The relationship between ferromagnetism and what is called "anti-ferromagmetism" is not simple. Ferromagnetism occurs in metals and is driven by the tendency of electrons to, in some circumstances, use spin alignment in order to avoid each other. In this way the overall coulomb energy associated with electron-electron repulsion can be diminished.
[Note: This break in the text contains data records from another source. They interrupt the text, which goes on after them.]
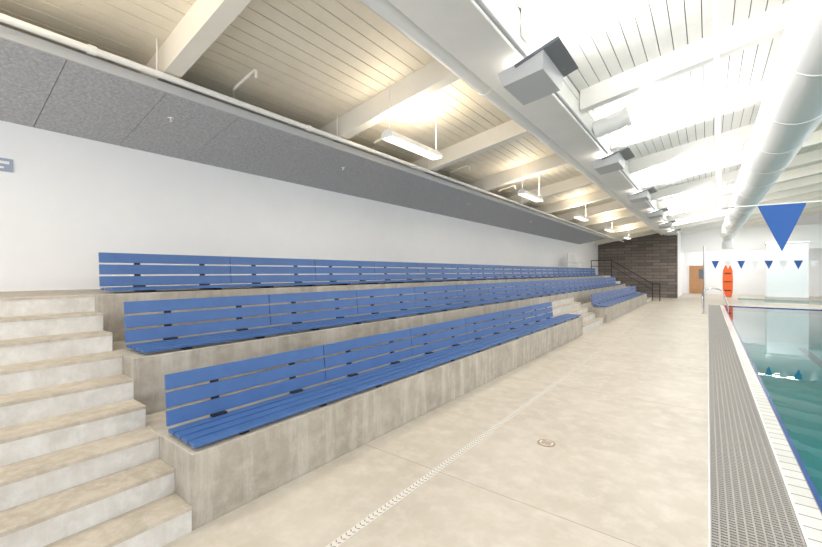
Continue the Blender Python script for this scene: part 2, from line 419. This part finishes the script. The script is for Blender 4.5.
def chair(x,y,z):
    b=MB()
    for sx in (-0.22,0.22):
        for sy in (-0.22,0.22):
            b.box(x+sx-0.02,x+sx+0.02,y+sy-0.02,y+sy+0.02,z,z+(0.65 if sx>0 else 1.15),M_white)
        b.box(x-0.24,x+0.24,y+sx-0.02,y+sx+0.02,z+0.65,z+0.69,M_white)
    b.box(x-0.24,x+0.24,y-0.24,y+0.24,z+0.42,z+0.46,M_white)
    for k in range(5): b.box(x-0.24,x-0.21,y-0.22,y+0.22,z+0.56+k*0.12,z+0.64+k*0.12,M_white)
    b.obj('white_chair')
chair(-5.3,20.2,Z3);chair(-5.3,21.0,Z3)
# far things
b=MB();b.box(2.8,4.6,31.6,32.2,0,3.3,M_wall);b.box(2.75,4.65,31.55,32.25,3.3,3.4,M_white);b.box(2.78,4.62,31.58,32.22,0,0.12,M_fix);b.obj('white_partition')
b=MB()
b.box(-1.2,-0.1,YE-0.06,YE-0.001,0,2.15,M_white);b.box(-1.12,-0.18,YE-0.09,YE-0.02,0.01,2.07,M_brown);b.box(-0.55,-0.3,YE-0.1,YE-0.08,1.1,1.8,M_fixd);b.tube([(-0.28,YE-0.1,1.0),(-0.28,YE-0.16,1.0),(-0.42,YE-0.16,1.0)],0.012,M_steel)
b.obj('door_1')
b=MB()
vs=[];prof=[(-0.16,0),(0.16,0),(0.22,0.2),(0.24,1.0),(0.22,1.5),(0.12,1.8),(-0.12,1.8),(-0.22,1.5),(-0.24,1.0),(-0.22,0.2)]
n=len(prof);yo=32.0
for yy in (yo,yo+0.09): vs+=[(1.0+a*1.1,yy,0.02+c*1.12) for a,c in prof]
b.add(vs,[tuple(range(n)),tuple(range(2*n-1,n-1,-1))]+[(i,(i+1)%n,(i+1)%n+n,i+n) for i in range(n)],M_orange)
for zz in (0.4,0.95,1.5): b.box(0.83,1.17,yo-0.03,yo,zz,zz+0.05,M_black)
b.box(0.8,1.2,yo+0.09,yo+0.3,0,0.08,M_black);b.box(0.95,1.05,yo+0.09,yo+0.15,0.08,1.6,M_black)
b.obj('rescue_backboard',0.01)
b=MB();b.box(XW+.001,XW+0.012,0.50,0.72,2.68,2.82,M_sign);b.box(XW+0.012,XW+0.014,0.53,0.69,2.76,2.79,M_white);b.box(XW+0.012,XW+0.014,0.53,0.65,2.71,2.73,M_white);b.obj('wall_sign')
b=MB();b.box(-1.499,XR,33,33.3,3.0,roofz(-1.5),M_white);b.obj('trim_1')

# ---------------- light/world ----------------
w=bpy.data.worlds.new('World');sc.world=w;w.use_nodes=True
bg=w.node_tree.nodes['Background'];bg.inputs[0].default_value=(0.94,0.97,1,1);bg.inputs[1].default_value=2.25
for i in range(4):
    area('fill_light_pool',(6.0,2+8*i,4.9),(0,math.radians(12),0),1.2,3,230,(1,0.99,0.97))  # added fill over the pool, no fixtures modelled here
for i in range(6):
    area('fill_light_deck',(-0.9,1.5+4.8*i,4.2),(0,math.radians(-32),0),0.3,1.5,42,(1,0.98,0.95))  # added fill along the deck, not tied to any fixture
area('fill_light_far',(1.5,34.6,4.0),(0,0,0),4,1,110,(1,0.99,0.97))  # added fill to lift the dim far end
area('fill_light_far',(2.0,30.6,4.3),(0,0,0),4,0.6,110,(1,0.99,0.97))  # second added fill for the far end, no real lamp

c=bpy.data.cameras.new('Camera');co=bpy.data.objects.new('Camera',c);sc.collection.objects.link(co)
c.sensor_width=36;c.lens=388/822*36;c.shift_y=-0.0018;c.clip_start=0.05
co.location=(0,0,H);co.rotation_euler=(math.pi/2,0,math.atan(297/388))
sc.camera=co
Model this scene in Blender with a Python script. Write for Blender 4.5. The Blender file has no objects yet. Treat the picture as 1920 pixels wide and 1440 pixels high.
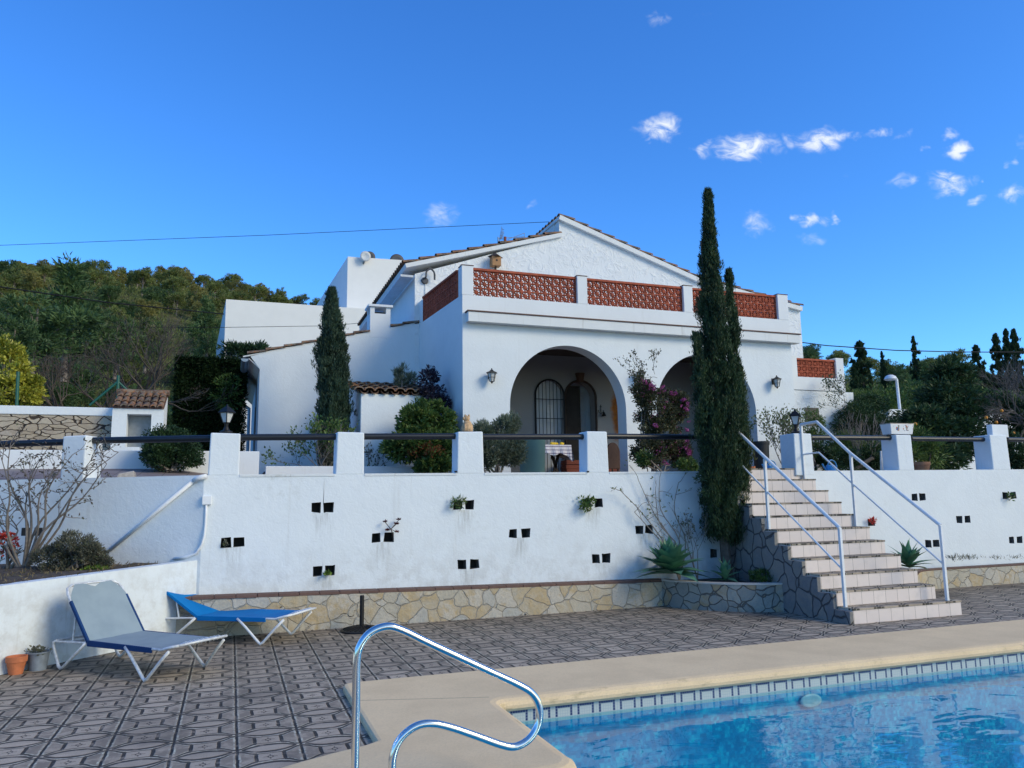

Antiferromagnetism, on the other hand, usually involves electrons that are confined (that is, electrons in non-metallic systems). Confinement has increased the kinetic energy of these electrons. The electrons seek a way to lower their confinement-related kinetic energy. Communicating through their spins, the electrons find a way to lower their KE through an inherently collective, cooperative behavior involving spin alignment. In an antiferromagnet, each spin tends to point in the opposite way of its nearest neighbors. Antiferromagnetism is not just the alternating of classical spins. It is a sophisticated many-electron quantum collective state.
The names, FM and AFM, tend to be rather misleading. The magnetism part makes sense, however, ferro is just from an ancient greek name for a material in which magnetism was observed long ago. It tells us nothing about the underlying origin. One might instead call it magnetism from spontaneous spin alignment, or just "spontaneous magnetism".
More importantly, anti-ferromagnetism is not really the opposite of ferromagnetism. It is its own collective phenomenon with its own origins. These are very different and probably even more intriguing and subtle than those of ferromagnetism. Anti-ferromagetism involves a collective state with broken symmetry which arises to enable electrons to lower their quantum kinetic energy.